Abstract: The thermodynamic evolution of the intergalactic medium (IGM) is driven by a complex interplay between gravitational collapse, radiative cooling, and baryonic feedback associated with galaxy formation. Using cosmological hydrodynamic zoom-in simulations of a group of mass $8.83 \times 10^{12}$ M$\odot$ and a cluster of mass $2.92 \times 10^{14}$ M$\odot$ at $z=0$, we investigate the emergence of entropy plateaus at characteristic halo masses and their connection to feedback mechanisms. We use the SWIFT-EAGLE model with three resolution levels, down to an initial particle gas mass of $2.29 \times 10^5$ M$\odot$ and dark matter particle mass of $1.23 \times 10^6$ M$\odot$. Our analysis reveals that when halos reach $\sim 10^{12}$ M${\odot}$, their entropy profiles flatten at the virial radius, marking a transition where AGN feedback begins to dominate over supernova-driven regulation. By tracking the Lagrangian history of gas particles, we demonstrate that this entropy buildup is driven primarily by AGN feedback, which efficiently removes low-entropy gas from progenitors of groups and clusters, redistributing it throughout the IGM before the gas can fall into the core region.

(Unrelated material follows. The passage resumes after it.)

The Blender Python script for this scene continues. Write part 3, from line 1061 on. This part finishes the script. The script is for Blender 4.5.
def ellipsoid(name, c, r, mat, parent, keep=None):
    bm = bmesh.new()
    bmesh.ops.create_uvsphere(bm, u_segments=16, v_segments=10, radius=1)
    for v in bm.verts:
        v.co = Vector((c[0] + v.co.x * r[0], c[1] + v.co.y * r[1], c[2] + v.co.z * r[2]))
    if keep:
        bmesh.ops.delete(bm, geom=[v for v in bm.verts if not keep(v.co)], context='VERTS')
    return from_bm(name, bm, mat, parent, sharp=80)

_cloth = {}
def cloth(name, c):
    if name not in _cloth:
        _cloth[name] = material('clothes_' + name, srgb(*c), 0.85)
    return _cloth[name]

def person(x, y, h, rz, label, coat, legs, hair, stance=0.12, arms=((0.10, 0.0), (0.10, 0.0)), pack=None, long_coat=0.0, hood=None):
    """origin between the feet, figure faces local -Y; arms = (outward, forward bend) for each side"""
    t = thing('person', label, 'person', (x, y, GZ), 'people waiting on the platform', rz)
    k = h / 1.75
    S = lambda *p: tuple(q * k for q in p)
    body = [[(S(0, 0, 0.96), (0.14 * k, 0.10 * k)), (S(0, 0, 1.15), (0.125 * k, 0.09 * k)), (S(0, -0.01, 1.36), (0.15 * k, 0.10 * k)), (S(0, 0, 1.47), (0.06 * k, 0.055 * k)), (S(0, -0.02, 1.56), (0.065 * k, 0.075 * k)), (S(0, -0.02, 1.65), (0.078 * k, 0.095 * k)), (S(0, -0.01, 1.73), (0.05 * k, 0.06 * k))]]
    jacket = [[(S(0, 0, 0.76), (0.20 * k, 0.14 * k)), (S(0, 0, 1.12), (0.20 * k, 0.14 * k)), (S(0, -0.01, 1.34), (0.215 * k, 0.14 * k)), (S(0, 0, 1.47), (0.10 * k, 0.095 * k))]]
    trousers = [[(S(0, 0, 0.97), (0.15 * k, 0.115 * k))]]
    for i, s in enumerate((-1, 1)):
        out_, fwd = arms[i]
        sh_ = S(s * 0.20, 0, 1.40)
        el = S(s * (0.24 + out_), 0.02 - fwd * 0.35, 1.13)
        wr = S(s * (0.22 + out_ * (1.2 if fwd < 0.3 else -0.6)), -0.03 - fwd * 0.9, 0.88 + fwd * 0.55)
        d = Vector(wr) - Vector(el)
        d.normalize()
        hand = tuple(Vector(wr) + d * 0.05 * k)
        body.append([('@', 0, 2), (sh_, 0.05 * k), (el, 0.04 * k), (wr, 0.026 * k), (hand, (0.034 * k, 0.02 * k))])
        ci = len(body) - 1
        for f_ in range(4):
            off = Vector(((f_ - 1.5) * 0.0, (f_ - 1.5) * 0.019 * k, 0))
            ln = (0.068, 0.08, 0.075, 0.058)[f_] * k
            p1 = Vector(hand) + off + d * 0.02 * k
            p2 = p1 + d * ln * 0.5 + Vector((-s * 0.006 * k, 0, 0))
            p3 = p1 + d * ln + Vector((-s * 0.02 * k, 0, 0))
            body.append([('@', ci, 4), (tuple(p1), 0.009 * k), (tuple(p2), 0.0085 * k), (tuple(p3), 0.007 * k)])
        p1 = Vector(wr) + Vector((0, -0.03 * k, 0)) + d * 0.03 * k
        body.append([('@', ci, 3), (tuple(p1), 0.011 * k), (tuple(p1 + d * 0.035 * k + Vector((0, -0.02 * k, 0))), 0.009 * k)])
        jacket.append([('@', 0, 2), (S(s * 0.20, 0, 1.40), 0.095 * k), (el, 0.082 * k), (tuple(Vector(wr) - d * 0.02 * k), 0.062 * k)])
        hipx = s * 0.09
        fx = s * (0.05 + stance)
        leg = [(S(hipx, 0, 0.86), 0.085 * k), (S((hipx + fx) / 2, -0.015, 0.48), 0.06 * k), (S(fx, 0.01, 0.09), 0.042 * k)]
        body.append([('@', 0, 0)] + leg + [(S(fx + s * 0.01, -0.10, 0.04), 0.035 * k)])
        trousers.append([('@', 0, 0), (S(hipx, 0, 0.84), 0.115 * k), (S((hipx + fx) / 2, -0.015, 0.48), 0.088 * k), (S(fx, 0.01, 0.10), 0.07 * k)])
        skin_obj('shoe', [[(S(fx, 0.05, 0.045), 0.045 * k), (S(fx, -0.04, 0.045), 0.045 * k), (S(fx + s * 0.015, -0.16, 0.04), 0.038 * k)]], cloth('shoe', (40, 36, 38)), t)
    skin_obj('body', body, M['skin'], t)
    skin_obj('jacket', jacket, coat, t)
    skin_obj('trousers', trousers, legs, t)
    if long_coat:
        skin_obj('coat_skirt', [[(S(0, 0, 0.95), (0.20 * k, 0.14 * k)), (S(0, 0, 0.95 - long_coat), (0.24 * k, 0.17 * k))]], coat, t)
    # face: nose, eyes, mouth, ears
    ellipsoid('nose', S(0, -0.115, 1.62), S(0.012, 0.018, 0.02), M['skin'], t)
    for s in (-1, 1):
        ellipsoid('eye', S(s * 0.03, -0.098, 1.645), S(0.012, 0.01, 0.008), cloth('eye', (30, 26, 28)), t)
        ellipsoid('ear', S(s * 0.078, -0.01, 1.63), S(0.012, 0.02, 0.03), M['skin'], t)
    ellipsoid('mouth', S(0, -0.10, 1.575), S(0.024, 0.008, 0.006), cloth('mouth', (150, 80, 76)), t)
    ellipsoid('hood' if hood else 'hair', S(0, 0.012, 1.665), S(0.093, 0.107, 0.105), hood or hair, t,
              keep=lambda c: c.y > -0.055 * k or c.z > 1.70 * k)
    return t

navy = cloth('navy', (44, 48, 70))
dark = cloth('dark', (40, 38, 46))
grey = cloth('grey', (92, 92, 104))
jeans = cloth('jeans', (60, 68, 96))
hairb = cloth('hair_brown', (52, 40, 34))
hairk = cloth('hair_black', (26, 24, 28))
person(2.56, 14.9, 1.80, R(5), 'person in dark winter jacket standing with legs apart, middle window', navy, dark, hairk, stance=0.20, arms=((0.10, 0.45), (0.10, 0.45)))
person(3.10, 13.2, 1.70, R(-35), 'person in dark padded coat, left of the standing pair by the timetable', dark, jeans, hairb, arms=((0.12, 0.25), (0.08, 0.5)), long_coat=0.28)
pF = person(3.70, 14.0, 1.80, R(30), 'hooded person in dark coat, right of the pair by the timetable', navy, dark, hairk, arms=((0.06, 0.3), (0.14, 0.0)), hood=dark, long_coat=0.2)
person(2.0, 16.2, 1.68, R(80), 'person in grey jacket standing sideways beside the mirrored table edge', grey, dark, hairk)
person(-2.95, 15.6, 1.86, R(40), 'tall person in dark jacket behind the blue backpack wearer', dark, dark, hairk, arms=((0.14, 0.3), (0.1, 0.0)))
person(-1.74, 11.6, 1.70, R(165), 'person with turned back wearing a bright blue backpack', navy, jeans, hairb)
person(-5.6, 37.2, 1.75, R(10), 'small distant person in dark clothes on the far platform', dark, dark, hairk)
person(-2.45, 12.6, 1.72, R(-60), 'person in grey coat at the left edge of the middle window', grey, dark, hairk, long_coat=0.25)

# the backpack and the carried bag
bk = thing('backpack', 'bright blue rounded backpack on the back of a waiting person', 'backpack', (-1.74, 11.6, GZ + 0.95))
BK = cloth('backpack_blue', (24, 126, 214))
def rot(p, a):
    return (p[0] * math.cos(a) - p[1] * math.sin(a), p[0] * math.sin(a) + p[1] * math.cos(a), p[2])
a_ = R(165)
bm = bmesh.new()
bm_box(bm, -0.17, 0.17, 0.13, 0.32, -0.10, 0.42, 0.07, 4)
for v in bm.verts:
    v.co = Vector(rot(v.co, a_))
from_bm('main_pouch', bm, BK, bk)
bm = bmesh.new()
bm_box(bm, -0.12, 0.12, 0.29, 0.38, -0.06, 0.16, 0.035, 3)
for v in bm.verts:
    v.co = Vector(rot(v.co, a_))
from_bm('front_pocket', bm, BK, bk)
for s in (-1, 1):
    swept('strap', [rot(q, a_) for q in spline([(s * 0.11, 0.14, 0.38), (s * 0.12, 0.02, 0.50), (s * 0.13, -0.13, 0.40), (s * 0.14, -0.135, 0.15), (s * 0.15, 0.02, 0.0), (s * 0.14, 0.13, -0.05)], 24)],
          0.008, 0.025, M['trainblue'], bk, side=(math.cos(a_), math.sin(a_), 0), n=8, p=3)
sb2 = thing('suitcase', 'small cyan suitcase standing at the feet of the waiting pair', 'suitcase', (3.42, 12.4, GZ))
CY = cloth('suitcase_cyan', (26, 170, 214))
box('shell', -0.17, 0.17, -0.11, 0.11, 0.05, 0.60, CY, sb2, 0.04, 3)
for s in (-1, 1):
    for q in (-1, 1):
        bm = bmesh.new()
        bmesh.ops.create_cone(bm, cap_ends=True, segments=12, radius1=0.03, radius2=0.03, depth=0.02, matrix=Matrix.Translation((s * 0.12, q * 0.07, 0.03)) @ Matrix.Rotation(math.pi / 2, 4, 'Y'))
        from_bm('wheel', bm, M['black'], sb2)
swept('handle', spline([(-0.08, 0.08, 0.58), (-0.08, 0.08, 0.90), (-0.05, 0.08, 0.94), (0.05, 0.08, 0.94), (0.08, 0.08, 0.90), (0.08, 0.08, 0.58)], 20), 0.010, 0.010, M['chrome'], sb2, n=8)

Recent XMM-Newton observations of X-GAP local groups reveal large entropy excesses and flat cores, in line with our predicted plateaus and in contrast to the steeper, power-law-like profiles of previous observations. While these predicted plateaus may be observationally confirmed in unbiased samples, reproducing the full diversity of entropy profiles, from flat cores to cool-core power laws, remains an outstanding challenge for next-generation feedback models. We suggest that current AGN feedback models may be overly efficient in expelling low-entropy gas from the potential cool-core $10^{12}$ M${\odot}$ progenitors, disrupting the balance between heating and cooling required to sustain long-lived cool cores.